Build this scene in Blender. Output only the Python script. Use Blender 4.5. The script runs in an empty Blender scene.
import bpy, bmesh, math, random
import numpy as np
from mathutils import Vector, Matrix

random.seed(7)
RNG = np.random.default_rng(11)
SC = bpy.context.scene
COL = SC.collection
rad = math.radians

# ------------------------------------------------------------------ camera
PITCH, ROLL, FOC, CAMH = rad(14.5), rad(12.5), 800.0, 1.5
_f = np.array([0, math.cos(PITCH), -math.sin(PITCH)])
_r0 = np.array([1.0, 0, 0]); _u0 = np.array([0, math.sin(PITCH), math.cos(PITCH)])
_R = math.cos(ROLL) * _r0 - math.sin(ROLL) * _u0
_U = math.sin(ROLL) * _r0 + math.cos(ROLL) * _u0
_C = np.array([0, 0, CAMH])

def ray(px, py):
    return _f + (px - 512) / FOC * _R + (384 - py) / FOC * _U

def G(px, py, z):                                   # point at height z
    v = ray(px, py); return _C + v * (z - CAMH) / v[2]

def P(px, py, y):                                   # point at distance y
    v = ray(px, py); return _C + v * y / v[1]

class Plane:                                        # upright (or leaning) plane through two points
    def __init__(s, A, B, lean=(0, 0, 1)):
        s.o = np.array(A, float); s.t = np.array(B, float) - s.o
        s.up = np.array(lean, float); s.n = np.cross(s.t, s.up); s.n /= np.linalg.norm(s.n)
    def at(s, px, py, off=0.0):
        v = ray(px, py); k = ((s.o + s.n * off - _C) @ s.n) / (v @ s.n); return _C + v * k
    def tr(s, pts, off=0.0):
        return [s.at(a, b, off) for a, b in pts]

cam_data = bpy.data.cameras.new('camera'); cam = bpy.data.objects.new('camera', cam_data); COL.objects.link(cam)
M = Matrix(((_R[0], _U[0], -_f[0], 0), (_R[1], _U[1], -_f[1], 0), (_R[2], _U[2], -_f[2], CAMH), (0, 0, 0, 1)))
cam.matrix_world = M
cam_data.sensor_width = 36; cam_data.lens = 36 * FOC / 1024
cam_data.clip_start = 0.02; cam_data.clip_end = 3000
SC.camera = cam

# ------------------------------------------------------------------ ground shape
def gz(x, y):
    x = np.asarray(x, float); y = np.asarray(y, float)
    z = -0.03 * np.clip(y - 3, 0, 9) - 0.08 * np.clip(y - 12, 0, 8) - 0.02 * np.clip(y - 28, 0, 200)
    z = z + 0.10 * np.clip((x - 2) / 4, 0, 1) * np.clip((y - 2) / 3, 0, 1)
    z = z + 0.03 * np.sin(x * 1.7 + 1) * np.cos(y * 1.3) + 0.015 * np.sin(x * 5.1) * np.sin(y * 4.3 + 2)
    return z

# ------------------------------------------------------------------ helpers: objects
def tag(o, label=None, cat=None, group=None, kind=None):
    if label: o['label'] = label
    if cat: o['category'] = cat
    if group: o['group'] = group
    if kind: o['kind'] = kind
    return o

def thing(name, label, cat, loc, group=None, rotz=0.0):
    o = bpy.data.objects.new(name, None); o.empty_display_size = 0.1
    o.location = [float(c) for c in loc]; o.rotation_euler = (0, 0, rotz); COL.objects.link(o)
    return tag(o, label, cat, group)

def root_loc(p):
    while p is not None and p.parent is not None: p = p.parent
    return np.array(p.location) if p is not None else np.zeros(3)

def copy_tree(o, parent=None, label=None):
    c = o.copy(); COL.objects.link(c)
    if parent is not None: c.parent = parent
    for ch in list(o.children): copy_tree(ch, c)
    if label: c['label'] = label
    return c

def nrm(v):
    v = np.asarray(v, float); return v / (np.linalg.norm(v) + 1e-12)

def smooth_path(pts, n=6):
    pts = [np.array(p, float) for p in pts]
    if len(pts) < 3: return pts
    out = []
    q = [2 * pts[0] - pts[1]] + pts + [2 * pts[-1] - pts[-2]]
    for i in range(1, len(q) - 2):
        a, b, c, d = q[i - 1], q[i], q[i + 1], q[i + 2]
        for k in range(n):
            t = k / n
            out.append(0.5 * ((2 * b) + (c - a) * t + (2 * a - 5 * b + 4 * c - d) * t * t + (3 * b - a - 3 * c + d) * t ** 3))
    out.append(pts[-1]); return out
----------
Description of the task –
Everything from the first line above up to and including the line that contains "return [s.at(a, b, off)" should be printed exactly; please print only that.

Written solution –
Build this scene in Blender. Output only the Python script. Use Blender 4.5. The script runs in an empty Blender scene.
import bpy, bmesh, math, random
import numpy as np
from mathutils import Vector, Matrix

random.seed(7)
RNG = np.random.default_rng(11)
SC = bpy.context.scene
COL = SC.collection
rad = math.radians

# ------------------------------------------------------------------ camera
PITCH, ROLL, FOC, CAMH = rad(14.5), rad(12.5), 800.0, 1.5
_f = np.array([0, math.cos(PITCH), -math.sin(PITCH)])
_r0 = np.array([1.0, 0, 0]); _u0 = np.array([0, math.sin(PITCH), math.cos(PITCH)])
_R = math.cos(ROLL) * _r0 - math.sin(ROLL) * _u0
_U = math.sin(ROLL) * _r0 + math.cos(ROLL) * _u0
_C = np.array([0, 0, CAMH])

def ray(px, py):
    return _f + (px - 512) / FOC * _R + (384 - py) / FOC * _U

def G(px, py, z):                                   # point at height z
    v = ray(px, py); return _C + v * (z - CAMH) / v[2]

def P(px, py, y):                                   # point at distance y
    v = ray(px, py); return _C + v * y / v[1]

class Plane:                                        # upright (or leaning) plane through two points
    def __init__(s, A, B, lean=(0, 0, 1)):
        s.o = np.array(A, float); s.t = np.array(B, float) - s.o
        s.up = np.array(lean, float); s.n = np.cross(s.t, s.up); s.n /= np.linalg.norm(s.n)
    def at(s, px, py, off=0.0):
        v = ray(px, py); k = ((s.o + s.n * off - _C) @ s.n) / (v @ s.n); return _C + v * k
    def tr(s, pts, off=0.0):
        return [s.at(a, b, off) for a, b in pts]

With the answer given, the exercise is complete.